■ Exercise details: Repeat exactly, please, the lines that begin at the start of the listing and end at the line holding "lamp((X(px), -17.3, Z(py)), rr, M[mt], sub)".
** start of Dataset section **
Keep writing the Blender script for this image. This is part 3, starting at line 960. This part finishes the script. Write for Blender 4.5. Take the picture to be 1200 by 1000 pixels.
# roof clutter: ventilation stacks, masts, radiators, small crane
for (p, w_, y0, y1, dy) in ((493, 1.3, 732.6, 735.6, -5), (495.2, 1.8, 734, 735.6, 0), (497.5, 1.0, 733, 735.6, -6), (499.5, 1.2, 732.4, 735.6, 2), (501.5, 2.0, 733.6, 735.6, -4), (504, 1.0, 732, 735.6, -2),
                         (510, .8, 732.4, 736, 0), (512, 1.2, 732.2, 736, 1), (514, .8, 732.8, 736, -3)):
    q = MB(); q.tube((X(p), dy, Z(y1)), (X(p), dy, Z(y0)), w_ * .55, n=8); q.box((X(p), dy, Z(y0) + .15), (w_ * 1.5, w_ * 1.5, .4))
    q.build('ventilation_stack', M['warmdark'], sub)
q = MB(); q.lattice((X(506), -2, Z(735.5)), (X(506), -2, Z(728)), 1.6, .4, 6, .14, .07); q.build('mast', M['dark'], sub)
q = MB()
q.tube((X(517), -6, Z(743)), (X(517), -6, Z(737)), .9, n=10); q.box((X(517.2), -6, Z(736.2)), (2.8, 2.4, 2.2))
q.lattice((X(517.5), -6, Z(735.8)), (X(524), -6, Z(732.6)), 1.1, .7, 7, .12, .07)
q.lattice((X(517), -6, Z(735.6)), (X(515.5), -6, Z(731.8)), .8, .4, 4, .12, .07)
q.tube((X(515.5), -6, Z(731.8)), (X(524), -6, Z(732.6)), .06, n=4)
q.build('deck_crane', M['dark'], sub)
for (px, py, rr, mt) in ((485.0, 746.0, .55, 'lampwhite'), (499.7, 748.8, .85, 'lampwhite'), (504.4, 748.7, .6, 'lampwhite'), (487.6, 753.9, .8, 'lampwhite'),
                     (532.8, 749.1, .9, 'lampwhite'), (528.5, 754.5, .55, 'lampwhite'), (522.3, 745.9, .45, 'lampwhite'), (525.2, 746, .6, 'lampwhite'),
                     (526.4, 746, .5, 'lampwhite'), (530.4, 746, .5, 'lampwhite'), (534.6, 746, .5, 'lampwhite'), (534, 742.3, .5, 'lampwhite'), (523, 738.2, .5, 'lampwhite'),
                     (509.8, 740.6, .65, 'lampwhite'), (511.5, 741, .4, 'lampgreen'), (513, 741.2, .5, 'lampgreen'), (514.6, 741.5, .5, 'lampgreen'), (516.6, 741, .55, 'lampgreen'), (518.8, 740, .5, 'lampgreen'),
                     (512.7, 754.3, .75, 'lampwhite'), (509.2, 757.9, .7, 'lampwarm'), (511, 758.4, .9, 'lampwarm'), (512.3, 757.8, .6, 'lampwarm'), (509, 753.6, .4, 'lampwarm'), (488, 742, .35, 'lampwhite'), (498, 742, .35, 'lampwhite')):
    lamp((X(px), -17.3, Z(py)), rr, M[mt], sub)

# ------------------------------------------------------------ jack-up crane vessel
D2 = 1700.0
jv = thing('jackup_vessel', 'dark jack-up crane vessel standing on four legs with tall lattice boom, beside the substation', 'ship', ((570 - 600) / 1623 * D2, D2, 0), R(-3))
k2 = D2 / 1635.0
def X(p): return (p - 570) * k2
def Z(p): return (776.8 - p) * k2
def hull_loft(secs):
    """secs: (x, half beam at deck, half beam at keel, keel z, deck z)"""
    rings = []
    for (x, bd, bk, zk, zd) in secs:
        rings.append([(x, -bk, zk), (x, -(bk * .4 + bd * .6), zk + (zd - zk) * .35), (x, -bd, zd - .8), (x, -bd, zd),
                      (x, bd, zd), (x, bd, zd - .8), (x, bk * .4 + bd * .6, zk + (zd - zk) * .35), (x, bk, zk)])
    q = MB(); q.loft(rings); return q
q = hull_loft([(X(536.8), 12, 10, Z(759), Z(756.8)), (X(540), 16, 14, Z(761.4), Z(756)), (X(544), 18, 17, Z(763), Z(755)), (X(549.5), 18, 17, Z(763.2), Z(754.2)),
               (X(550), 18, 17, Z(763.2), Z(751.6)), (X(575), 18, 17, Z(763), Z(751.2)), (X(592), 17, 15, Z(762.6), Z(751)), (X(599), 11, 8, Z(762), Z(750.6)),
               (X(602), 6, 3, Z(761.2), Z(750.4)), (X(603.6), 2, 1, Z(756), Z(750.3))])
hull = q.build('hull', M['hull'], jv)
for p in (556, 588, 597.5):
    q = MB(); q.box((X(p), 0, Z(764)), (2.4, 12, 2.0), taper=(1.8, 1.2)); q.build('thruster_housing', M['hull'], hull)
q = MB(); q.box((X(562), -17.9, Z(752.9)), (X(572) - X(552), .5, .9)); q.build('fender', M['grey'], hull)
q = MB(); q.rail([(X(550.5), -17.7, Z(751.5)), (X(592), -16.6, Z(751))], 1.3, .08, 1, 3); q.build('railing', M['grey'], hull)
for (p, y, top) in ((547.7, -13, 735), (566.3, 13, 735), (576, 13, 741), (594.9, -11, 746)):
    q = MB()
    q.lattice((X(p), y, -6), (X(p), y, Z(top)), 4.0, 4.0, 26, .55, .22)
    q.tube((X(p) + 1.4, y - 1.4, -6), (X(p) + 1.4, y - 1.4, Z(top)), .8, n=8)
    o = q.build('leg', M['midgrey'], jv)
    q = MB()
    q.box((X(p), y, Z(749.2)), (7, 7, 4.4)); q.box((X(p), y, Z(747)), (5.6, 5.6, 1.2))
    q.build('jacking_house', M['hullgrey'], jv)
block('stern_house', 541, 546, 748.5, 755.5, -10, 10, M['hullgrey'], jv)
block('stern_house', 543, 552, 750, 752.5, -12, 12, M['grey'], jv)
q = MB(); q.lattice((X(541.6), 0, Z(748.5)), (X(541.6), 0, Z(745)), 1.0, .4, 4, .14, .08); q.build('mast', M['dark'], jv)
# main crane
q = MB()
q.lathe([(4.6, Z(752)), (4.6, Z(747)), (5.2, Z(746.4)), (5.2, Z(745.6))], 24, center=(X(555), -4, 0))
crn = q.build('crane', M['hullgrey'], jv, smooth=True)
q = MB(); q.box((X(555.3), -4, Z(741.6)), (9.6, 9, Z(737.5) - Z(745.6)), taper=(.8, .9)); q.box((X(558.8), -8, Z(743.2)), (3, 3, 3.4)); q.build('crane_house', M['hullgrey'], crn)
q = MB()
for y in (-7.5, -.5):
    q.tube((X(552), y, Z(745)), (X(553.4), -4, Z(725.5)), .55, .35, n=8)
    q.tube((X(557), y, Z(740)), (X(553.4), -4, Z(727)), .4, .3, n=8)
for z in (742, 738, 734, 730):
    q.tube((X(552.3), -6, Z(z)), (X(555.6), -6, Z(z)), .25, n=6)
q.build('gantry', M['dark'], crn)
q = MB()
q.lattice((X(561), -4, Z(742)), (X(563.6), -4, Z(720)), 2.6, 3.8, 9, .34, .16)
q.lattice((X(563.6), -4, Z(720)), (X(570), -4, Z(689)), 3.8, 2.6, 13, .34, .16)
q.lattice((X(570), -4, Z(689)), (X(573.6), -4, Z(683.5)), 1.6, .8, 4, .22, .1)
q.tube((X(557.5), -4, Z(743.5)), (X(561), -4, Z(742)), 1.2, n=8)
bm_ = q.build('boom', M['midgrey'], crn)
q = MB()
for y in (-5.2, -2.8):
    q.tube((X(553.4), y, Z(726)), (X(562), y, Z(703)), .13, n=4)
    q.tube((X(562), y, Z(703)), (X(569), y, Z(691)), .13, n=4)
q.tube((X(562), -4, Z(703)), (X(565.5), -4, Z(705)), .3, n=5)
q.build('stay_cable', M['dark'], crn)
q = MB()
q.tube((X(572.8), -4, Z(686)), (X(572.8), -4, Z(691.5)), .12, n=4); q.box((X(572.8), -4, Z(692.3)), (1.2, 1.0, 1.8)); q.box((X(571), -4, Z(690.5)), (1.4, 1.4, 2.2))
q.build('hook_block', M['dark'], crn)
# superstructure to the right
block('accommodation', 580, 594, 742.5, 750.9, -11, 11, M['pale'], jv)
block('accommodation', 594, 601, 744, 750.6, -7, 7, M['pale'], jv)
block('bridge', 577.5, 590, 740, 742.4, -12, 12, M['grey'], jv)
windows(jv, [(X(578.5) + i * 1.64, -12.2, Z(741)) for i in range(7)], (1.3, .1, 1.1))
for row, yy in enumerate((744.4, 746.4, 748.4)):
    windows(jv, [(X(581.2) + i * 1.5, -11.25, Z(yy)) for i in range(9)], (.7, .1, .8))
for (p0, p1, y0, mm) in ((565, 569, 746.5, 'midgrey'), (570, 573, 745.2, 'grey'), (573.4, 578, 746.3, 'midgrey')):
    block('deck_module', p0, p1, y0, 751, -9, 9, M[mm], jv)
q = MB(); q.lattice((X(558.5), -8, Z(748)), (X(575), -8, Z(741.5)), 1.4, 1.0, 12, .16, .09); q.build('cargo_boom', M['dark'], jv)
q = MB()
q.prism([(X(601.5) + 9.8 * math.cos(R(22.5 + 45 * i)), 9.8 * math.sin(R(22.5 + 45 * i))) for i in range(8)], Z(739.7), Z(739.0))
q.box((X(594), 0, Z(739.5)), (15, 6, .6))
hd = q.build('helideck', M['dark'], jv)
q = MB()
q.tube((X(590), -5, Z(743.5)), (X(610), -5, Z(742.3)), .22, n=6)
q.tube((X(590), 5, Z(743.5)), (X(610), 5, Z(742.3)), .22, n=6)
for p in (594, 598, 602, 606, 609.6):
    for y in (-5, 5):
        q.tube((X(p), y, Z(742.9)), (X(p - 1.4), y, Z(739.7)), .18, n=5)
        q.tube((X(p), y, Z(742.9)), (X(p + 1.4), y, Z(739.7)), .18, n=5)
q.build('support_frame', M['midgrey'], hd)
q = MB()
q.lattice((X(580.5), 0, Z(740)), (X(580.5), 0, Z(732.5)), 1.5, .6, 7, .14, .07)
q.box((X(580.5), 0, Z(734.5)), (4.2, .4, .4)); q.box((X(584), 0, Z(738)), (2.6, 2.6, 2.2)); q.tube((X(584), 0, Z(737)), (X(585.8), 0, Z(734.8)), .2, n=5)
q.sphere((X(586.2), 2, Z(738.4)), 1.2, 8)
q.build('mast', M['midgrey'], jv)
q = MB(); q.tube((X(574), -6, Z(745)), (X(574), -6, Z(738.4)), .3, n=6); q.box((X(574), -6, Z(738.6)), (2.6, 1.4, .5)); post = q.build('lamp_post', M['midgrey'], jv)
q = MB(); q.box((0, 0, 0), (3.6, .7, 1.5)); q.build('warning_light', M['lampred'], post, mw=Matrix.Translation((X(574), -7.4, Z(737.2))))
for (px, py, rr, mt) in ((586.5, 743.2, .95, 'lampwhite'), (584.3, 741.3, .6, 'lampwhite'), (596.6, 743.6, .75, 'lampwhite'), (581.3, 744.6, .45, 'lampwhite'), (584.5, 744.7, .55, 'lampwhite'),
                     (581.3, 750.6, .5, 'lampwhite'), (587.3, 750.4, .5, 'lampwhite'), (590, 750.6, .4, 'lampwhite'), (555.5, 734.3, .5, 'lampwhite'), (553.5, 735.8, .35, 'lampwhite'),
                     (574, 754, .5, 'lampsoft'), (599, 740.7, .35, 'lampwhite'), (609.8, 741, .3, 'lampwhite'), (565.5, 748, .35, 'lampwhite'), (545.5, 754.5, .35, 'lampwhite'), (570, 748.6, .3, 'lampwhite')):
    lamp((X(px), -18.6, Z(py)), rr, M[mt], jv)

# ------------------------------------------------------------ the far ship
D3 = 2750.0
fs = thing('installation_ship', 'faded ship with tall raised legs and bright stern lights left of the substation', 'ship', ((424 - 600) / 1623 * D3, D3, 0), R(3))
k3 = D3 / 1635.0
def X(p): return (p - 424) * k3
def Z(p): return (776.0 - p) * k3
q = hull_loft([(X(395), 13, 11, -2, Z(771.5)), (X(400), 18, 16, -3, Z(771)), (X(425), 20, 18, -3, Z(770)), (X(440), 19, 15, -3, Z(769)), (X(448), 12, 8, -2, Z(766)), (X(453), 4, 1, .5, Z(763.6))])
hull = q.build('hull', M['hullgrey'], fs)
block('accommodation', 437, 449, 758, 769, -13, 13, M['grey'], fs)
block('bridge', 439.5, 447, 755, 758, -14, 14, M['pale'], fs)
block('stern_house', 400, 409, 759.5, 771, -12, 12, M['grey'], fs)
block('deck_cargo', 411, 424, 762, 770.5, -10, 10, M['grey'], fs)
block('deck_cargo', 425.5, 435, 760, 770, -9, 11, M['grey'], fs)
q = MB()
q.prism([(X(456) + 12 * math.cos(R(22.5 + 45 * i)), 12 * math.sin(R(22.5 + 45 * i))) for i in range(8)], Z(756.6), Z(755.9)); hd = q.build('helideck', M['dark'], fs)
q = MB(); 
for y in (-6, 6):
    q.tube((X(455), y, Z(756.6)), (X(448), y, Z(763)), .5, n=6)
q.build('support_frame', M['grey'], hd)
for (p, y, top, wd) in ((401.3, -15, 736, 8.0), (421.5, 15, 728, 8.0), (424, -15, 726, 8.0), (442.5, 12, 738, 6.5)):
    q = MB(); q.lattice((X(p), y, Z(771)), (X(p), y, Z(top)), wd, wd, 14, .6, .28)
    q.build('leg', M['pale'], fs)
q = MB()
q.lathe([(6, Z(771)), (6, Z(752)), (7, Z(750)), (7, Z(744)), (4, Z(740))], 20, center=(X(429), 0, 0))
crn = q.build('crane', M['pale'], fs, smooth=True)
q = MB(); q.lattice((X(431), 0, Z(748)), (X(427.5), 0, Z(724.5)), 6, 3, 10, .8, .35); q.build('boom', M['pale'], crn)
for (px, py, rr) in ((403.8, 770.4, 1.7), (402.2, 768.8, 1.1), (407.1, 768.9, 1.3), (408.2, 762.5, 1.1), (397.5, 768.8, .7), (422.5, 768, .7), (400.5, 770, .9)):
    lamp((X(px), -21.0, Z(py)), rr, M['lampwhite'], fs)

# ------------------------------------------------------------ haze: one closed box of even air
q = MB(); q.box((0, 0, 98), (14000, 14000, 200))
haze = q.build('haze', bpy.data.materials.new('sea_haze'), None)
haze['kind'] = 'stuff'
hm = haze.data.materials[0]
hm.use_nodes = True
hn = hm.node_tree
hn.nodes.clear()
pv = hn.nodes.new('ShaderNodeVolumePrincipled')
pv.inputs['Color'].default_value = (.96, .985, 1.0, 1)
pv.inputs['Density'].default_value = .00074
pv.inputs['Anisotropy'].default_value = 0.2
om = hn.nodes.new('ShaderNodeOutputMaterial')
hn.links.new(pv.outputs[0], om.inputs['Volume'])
** end of Dataset section **
■ Full solution:
Keep writing the Blender script for this image. This is part 3, starting at line 960. This part finishes the script. Write for Blender 4.5. Take the picture to be 1200 by 1000 pixels.
# roof clutter: ventilation stacks, masts, radiators, small crane
for (p, w_, y0, y1, dy) in ((493, 1.3, 732.6, 735.6, -5), (495.2, 1.8, 734, 735.6, 0), (497.5, 1.0, 733, 735.6, -6), (499.5, 1.2, 732.4, 735.6, 2), (501.5, 2.0, 733.6, 735.6, -4), (504, 1.0, 732, 735.6, -2),
                         (510, .8, 732.4, 736, 0), (512, 1.2, 732.2, 736, 1), (514, .8, 732.8, 736, -3)):
    q = MB(); q.tube((X(p), dy, Z(y1)), (X(p), dy, Z(y0)), w_ * .55, n=8); q.box((X(p), dy, Z(y0) + .15), (w_ * 1.5, w_ * 1.5, .4))
    q.build('ventilation_stack', M['warmdark'], sub)
q = MB(); q.lattice((X(506), -2, Z(735.5)), (X(506), -2, Z(728)), 1.6, .4, 6, .14, .07); q.build('mast', M['dark'], sub)
q = MB()
q.tube((X(517), -6, Z(743)), (X(517), -6, Z(737)), .9, n=10); q.box((X(517.2), -6, Z(736.2)), (2.8, 2.4, 2.2))
q.lattice((X(517.5), -6, Z(735.8)), (X(524), -6, Z(732.6)), 1.1, .7, 7, .12, .07)
q.lattice((X(517), -6, Z(735.6)), (X(515.5), -6, Z(731.8)), .8, .4, 4, .12, .07)
q.tube((X(515.5), -6, Z(731.8)), (X(524), -6, Z(732.6)), .06, n=4)
q.build('deck_crane', M['dark'], sub)
for (px, py, rr, mt) in ((485.0, 746.0, .55, 'lampwhite'), (499.7, 748.8, .85, 'lampwhite'), (504.4, 748.7, .6, 'lampwhite'), (487.6, 753.9, .8, 'lampwhite'),
                     (532.8, 749.1, .9, 'lampwhite'), (528.5, 754.5, .55, 'lampwhite'), (522.3, 745.9, .45, 'lampwhite'), (525.2, 746, .6, 'lampwhite'),
                     (526.4, 746, .5, 'lampwhite'), (530.4, 746, .5, 'lampwhite'), (534.6, 746, .5, 'lampwhite'), (534, 742.3, .5, 'lampwhite'), (523, 738.2, .5, 'lampwhite'),
                     (509.8, 740.6, .65, 'lampwhite'), (511.5, 741, .4, 'lampgreen'), (513, 741.2, .5, 'lampgreen'), (514.6, 741.5, .5, 'lampgreen'), (516.6, 741, .55, 'lampgreen'), (518.8, 740, .5, 'lampgreen'),
                     (512.7, 754.3, .75, 'lampwhite'), (509.2, 757.9, .7, 'lampwarm'), (511, 758.4, .9, 'lampwarm'), (512.3, 757.8, .6, 'lampwarm'), (509, 753.6, .4, 'lampwarm'), (488, 742, .35, 'lampwhite'), (498, 742, .35, 'lampwhite')):
    lamp((X(px), -17.3, Z(py)), rr, M[mt], sub)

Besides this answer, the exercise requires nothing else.